Miles also lives alone in every 21-year-old’s dream slum apartment, guzzling beer, palying online games and accidentally liking photos posted by his ex-girlfriend, Nova (Natasha Liu Bordizzo). Whoops!

One regretfully drunk evening, Miles comments on the feed of the illegal murder contest, SKISM, forgets to hide his IP address behind seven proxies, and wakes up to a blunt door-kick to the face. Admittedly, the Nut Bust 2 game developer contributed to his plight, by goading the wrong people and after pathetically attempting to apologise to the crudely tattooed SKISM leader, Riktor (Ned Dennehy), he’s drugged, operated on, and wakes to find pistols bolted into both his hands.

With 50 bullets in each gun, Miles is told he must kill his SKISM opponent Nix ((Read or Not’s Samara Weaving) to earn his freedom, who so happens to be an invincible, walking cocktail of narcotics and the most popular SKISM contestant. It sounds fun, right?

Now, he has just 24 hours to kill his opponent, and of course, she gets him first. The film is a cat and mouse game across the city (Auckland, New Zealand, standing in for Shrapnel City).

After the fitfully hilarious metal horrors of Deathgasm, Kiwi visual-effects-specialist-turned-writer writer-director Jason Lei Howden’s return to the big screen is another gleefully over-the-top take on a well-worn genre.

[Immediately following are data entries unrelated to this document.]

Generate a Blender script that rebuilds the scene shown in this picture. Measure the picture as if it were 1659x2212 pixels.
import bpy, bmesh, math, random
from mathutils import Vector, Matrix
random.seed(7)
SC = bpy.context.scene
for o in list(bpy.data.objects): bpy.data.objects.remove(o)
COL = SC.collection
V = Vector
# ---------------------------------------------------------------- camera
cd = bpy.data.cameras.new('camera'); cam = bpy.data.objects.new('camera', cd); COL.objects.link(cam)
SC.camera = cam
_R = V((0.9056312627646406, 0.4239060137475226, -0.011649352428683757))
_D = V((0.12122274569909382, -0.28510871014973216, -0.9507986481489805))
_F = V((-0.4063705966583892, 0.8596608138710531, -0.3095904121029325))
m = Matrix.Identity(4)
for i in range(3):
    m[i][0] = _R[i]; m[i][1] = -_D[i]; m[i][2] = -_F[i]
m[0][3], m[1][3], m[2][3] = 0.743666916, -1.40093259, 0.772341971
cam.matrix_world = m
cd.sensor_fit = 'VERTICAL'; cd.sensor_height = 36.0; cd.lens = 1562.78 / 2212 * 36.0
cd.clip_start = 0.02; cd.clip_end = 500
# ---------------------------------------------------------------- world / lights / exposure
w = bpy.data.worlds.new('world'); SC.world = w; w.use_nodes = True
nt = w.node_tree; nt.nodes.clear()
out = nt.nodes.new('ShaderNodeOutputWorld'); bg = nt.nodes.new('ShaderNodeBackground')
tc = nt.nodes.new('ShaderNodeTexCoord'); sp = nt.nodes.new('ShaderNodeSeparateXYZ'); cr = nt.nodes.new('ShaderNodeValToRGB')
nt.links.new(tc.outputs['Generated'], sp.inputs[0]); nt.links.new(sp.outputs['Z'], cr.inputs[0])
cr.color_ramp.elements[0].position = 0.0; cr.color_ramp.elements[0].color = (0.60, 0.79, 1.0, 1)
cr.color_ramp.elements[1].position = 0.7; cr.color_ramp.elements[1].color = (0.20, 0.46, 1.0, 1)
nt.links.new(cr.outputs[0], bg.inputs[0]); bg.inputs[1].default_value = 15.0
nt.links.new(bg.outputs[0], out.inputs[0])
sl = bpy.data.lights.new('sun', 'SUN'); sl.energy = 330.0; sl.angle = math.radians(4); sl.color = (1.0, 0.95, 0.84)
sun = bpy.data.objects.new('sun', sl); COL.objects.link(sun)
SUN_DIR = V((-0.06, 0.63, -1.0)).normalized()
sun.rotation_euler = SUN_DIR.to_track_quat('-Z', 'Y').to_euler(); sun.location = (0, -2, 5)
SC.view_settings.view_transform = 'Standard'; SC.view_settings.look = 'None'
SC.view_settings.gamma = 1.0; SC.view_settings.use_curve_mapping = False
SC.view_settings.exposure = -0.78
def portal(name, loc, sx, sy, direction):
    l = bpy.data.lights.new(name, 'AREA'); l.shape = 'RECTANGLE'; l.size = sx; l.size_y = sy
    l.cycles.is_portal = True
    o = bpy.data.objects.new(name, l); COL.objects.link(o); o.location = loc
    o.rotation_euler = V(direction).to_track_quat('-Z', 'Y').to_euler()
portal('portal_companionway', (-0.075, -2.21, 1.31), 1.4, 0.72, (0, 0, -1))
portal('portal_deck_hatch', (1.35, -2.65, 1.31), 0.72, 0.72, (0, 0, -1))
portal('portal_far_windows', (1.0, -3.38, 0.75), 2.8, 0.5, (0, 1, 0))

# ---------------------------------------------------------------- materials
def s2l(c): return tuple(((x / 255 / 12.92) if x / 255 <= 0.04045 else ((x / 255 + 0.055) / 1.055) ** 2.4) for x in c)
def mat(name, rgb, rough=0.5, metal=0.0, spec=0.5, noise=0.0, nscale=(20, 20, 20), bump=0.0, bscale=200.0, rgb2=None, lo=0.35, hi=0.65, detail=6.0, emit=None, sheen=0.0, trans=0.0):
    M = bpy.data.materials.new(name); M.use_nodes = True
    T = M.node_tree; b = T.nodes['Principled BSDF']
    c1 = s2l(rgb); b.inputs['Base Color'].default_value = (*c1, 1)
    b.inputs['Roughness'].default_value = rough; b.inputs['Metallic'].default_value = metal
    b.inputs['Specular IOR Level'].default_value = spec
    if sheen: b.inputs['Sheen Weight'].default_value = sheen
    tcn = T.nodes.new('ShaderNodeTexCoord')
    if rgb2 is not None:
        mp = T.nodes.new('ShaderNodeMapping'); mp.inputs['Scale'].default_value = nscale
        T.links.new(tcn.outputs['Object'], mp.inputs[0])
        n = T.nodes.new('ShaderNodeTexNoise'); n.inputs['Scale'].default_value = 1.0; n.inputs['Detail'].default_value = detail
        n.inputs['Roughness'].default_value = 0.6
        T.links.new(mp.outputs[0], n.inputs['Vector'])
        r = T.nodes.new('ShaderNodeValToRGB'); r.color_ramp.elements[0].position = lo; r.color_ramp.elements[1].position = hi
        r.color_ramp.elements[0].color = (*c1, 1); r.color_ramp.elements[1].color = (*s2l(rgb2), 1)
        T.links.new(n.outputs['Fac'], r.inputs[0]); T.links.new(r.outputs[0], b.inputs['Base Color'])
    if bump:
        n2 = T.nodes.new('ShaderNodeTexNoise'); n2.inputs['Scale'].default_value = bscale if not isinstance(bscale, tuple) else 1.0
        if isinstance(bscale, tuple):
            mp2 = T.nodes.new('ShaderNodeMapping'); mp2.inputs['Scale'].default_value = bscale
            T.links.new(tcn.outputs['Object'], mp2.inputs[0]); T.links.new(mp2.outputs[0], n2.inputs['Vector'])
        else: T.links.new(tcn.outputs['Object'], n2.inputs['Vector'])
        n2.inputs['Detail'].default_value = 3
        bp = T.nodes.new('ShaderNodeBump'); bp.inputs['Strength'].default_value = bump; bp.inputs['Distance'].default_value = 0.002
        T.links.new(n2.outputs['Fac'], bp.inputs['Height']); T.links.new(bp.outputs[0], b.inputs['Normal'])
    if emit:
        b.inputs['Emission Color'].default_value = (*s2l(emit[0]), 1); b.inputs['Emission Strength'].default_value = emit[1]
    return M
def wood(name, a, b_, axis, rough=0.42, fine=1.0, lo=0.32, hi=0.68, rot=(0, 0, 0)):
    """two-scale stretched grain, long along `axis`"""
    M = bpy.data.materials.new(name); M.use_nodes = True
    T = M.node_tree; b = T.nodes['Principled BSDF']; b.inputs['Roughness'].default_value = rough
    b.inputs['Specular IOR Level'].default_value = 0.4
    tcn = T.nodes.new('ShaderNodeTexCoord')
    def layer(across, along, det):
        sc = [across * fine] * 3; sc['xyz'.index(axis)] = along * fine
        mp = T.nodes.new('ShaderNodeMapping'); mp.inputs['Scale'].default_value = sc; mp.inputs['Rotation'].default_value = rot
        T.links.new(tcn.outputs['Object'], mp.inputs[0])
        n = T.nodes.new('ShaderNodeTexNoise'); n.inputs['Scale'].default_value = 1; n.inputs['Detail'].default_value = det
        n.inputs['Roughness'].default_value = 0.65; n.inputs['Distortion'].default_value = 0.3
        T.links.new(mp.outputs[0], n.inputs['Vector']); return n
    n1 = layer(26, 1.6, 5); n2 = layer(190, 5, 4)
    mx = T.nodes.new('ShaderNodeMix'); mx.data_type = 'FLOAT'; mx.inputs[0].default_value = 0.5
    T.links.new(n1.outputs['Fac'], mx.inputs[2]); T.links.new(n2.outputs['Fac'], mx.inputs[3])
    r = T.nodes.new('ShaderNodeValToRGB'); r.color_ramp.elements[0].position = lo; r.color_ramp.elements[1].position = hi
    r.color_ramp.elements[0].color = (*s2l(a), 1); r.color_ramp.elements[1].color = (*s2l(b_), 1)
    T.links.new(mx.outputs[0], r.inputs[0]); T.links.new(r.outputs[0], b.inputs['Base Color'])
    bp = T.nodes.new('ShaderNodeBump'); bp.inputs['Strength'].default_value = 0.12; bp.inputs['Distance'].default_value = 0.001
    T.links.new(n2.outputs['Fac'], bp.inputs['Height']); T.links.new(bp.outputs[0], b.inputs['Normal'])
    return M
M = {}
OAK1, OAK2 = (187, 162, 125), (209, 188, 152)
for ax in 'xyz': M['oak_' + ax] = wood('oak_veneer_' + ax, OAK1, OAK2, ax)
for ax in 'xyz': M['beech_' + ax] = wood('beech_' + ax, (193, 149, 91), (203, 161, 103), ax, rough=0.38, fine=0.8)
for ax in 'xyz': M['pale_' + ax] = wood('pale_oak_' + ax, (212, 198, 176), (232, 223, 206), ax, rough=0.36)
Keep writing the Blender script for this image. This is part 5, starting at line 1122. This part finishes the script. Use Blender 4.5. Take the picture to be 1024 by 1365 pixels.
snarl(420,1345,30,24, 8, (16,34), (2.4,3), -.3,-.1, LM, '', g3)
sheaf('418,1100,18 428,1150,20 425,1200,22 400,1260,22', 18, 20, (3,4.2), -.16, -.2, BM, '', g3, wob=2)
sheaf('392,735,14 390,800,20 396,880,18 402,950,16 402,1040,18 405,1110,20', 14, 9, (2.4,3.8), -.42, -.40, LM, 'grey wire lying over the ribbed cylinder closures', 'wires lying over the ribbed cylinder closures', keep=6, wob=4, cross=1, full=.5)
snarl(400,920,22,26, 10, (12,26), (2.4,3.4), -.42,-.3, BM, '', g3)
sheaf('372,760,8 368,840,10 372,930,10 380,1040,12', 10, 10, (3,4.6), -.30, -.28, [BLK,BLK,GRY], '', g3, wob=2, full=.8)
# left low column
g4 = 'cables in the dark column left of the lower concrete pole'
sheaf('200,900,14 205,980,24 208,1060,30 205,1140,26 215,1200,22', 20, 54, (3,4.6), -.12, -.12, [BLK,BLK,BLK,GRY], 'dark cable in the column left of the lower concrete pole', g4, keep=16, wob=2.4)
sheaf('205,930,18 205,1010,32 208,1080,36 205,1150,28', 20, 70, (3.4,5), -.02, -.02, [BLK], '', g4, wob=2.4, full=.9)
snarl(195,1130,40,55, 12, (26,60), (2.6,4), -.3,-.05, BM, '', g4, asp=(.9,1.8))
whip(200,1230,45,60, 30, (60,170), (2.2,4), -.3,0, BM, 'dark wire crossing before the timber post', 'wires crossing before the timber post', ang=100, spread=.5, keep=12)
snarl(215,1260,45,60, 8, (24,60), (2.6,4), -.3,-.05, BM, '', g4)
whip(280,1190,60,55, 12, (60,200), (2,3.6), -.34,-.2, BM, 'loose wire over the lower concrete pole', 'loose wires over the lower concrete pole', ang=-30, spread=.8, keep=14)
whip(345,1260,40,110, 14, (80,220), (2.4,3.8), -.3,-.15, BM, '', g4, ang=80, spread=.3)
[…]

Filled with visceral violence, copious car-nage and pitch black humou ‘Guns Akimbo’feels liek Escape from New York mixed with The Running Man on steroids. Rated: R, for strong bloody violence throughout, pervasive language, drug use, sexual references and brief graphic nudity, Guns Akimbo is a devishly tasty treat to watch by yourself or with an entire bunch of like-minded souls. Then we have the eclectic soundtrack includes the fabulous use of  Dead or Alive’s You Spin Me Round and Rick James’ Superfreak.

I KNOW THAT FACE?

For Kiwi cinemagoers, there’s the added delight of spotting the likes of Rhys Darby, as a homeless guru-of-kinds, and Josh Thompson, Grant Bowler and Thomas Sainsbury in minor roles.

FINAL THOUGHTS:

This very busy, totally-off the rails film is a dark comedy which offers surface commentary about the evils of the internet, but eventually Radcliffe and Weaving manage to add some welcome humanity to the story, and alongside a stunnng soundtrack, it is a fully-rounded film filled with carnage.